Le spectacle – une coproduction avec l’Australian Opera – offre néanmoins son lot de belles surprises. A commencer par un Orchestre de chambre de Lausanne en grande forme, qui, sous la baguette électrisante de Roberto Rizzi Brignoli, devient un acteur du drame. Pour ce qui est de la distribution vocale, il convient de citer avant tout les deux méchants de service, Giovanni Furlanetto en comte Walter et Daniel Golossov en Wurm, qui, non contents d’incarner superbement des personnages indignes et retors à souhait, ne laissent rien non plus à désirer en termes de technique et d’élégance vocales, avec notamment un très beau « legato ». Remplaçant au pied levé la chanteuse initialement prévue pour le rôle-titre, la très jeune Lana Kos (elle a à peine 30 ans) campe une Luisa innocente et fragile, touchante dans sa naïveté, et particulièrement émouvante dans la scène finale, avec une belle voix ample et saine, parfaitement conduite, qui fait oublier les quelques stridences de ses premières notes. Assurément, cette soprano est en passe d’entamer une jolie carrière. Le Rodolfo de Giuseppe Gipali laisse, quant à lui, perplexe. Si on admire le chant élégant et stylé du ténor, son manque de projection et son émission serrée, au timbre quelque peu ingrat, ne lui permettent pas véritablement de rendre son incarnation crédible. La duchesse Federica de Marie Karall est, elle aussi, peu convaincante tant vocalement que scéniquement, ne réussissant jamais à donner chair à la « furie » que suggèrent ses premières paroles. Miller, pourtant l’un des plus beaux personnages de père de tout le répertoire lyrique, est ici interprété de façon beaucoup trop unidimensionnelle par Luca Salsi, qui chante constamment fort, sans finesse ni nuances, et qui ne sait que brandir sa cane pour montrer son autorité ou son dépit.
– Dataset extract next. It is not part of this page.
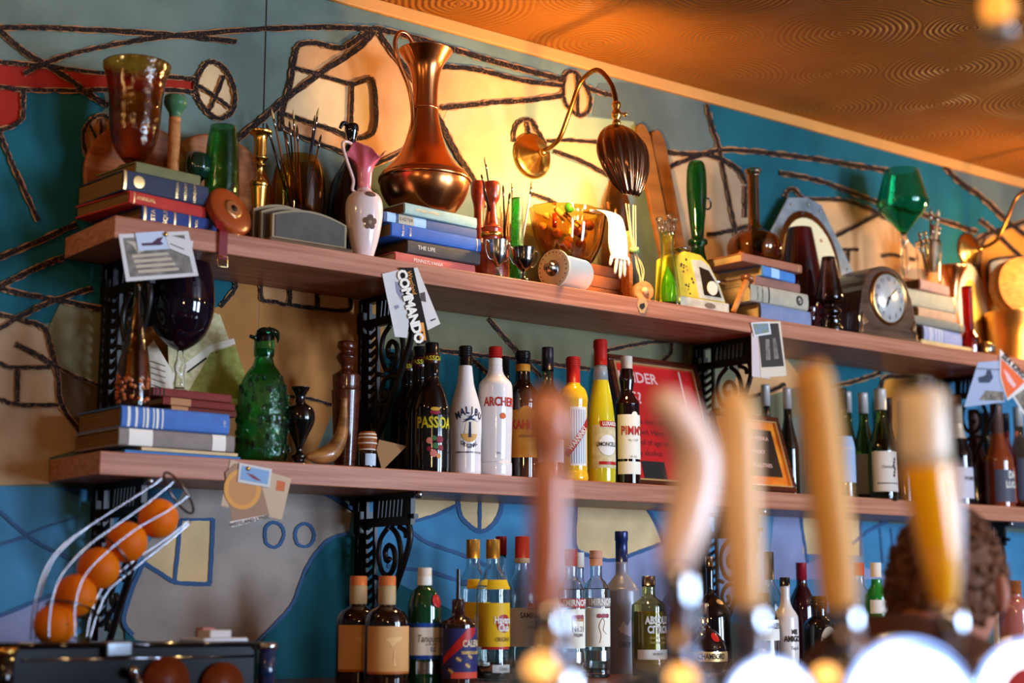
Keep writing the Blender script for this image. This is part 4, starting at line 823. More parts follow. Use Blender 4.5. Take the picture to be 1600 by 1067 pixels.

Avant même que résonnent les premières notes de l’Ouverture, on voit sur scène des statues et une cheminée en marbre blanc, représentant un intérieur bourgeois. Curieusement, sur la cheminée trône un buste qui pourrait être celui de Verdi. Tout paraît immobile, glacé. On ne saurait mieux traduire le corset d’une société figée dans ses conventions. Puis, par un impressionnant mouvement de rotation, les statues et la cheminée s’élèvent lentement à la verticale pour se renverser une fois arrivées aux cintres, façon saisissante et astucieuse de dire que l’ordre de la société va se retrouver complètement bouleversé. Mais après ces idées originales, c’est le vide. Le spectacle conçu par Giancarlo del Monaco, qui commence par la procession funèbre suivant le décès de Luisa, manque d’inspiration. Dans des décors sombres et sobres rappelant sans cesse la mort, le metteur en scène ordonne une simple mise en place, mais il faut lui reconnaître un grand professionnalisme, tout étant parfaitement réglé. Il n’empêche, Luisa Miller aurait mérité mieux.